Work instructions:
From the data that follows, print exactly the lines starting at the one containing "Model this scene" and ending at the one containing "COL = SC.collection"; include both of them and nothing more.

Extracted data:
⁂
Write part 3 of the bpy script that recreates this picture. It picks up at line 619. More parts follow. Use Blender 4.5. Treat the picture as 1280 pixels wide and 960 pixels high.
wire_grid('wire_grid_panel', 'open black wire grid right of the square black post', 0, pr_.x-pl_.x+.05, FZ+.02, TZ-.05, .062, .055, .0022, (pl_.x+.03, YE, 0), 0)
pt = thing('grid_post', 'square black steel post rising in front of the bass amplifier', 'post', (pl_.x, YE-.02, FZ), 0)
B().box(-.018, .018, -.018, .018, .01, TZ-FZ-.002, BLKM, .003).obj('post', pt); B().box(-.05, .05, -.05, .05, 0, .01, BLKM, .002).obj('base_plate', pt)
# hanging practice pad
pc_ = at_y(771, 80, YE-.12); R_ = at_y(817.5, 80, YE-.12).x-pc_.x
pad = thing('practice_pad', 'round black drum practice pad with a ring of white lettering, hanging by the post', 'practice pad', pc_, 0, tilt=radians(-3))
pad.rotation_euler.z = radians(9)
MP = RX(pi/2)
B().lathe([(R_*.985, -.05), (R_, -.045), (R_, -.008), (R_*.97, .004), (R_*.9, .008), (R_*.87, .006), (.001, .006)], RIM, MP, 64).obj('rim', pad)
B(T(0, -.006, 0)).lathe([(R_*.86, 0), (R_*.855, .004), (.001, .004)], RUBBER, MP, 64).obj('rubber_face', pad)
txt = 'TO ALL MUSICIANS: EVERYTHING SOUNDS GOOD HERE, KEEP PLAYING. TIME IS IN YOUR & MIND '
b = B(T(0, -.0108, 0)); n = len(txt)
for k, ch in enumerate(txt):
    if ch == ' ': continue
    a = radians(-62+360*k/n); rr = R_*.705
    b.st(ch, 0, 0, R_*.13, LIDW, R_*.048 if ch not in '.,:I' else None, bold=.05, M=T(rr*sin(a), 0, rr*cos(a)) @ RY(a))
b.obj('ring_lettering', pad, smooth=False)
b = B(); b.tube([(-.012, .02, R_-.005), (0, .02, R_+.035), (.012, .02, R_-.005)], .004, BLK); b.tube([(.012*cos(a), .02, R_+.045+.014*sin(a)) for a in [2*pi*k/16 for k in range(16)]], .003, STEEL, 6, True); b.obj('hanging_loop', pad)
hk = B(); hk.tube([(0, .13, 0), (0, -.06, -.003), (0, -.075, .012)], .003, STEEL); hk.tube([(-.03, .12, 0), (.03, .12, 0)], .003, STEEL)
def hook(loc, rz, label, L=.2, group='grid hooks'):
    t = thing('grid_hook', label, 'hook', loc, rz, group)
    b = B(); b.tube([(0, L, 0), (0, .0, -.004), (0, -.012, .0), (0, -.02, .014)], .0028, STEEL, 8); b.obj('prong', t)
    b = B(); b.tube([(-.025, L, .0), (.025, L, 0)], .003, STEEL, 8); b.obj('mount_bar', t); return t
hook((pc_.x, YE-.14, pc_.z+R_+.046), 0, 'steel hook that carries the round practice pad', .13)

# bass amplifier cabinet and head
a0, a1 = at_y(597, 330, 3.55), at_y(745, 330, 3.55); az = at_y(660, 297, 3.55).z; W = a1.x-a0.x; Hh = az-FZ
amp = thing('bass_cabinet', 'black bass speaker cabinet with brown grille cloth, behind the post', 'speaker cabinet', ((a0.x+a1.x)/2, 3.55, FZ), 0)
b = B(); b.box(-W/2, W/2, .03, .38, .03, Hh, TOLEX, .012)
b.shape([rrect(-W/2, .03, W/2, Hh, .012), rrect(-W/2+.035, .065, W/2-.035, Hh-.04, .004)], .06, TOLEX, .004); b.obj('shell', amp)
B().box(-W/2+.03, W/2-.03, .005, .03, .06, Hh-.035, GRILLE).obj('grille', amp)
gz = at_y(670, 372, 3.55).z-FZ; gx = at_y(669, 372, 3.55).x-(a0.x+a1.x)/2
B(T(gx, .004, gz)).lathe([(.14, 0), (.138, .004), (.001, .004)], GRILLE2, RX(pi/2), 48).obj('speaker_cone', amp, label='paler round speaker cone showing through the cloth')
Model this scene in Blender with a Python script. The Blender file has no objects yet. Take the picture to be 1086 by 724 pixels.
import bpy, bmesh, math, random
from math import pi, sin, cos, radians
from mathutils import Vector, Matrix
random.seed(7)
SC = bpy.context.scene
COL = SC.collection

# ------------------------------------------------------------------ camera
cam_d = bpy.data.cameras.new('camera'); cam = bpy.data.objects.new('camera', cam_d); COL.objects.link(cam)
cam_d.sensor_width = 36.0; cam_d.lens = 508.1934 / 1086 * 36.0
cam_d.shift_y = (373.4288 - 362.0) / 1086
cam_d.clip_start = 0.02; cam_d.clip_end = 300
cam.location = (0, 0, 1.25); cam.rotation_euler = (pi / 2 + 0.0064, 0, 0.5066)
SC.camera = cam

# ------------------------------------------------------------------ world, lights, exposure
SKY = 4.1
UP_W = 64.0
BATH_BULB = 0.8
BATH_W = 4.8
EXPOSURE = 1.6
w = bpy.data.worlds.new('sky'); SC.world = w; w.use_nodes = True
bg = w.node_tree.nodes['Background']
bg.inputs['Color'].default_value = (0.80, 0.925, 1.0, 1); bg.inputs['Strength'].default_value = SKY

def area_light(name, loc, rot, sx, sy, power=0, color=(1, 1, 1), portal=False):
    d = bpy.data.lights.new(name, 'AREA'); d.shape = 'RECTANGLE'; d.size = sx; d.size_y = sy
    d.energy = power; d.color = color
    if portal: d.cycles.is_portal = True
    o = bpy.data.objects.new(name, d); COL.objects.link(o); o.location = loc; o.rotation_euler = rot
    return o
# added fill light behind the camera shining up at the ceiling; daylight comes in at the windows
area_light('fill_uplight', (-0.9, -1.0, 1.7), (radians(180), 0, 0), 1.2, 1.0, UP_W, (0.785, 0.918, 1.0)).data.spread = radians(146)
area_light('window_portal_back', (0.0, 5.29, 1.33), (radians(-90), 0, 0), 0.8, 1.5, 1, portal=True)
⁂
Answer to this problem:
Model this scene in Blender with a Python script. The Blender file has no objects yet. Take the picture to be 1086 by 724 pixels.
import bpy, bmesh, math, random
from math import pi, sin, cos, radians
from mathutils import Vector, Matrix
random.seed(7)
SC = bpy.context.scene
COL = SC.collection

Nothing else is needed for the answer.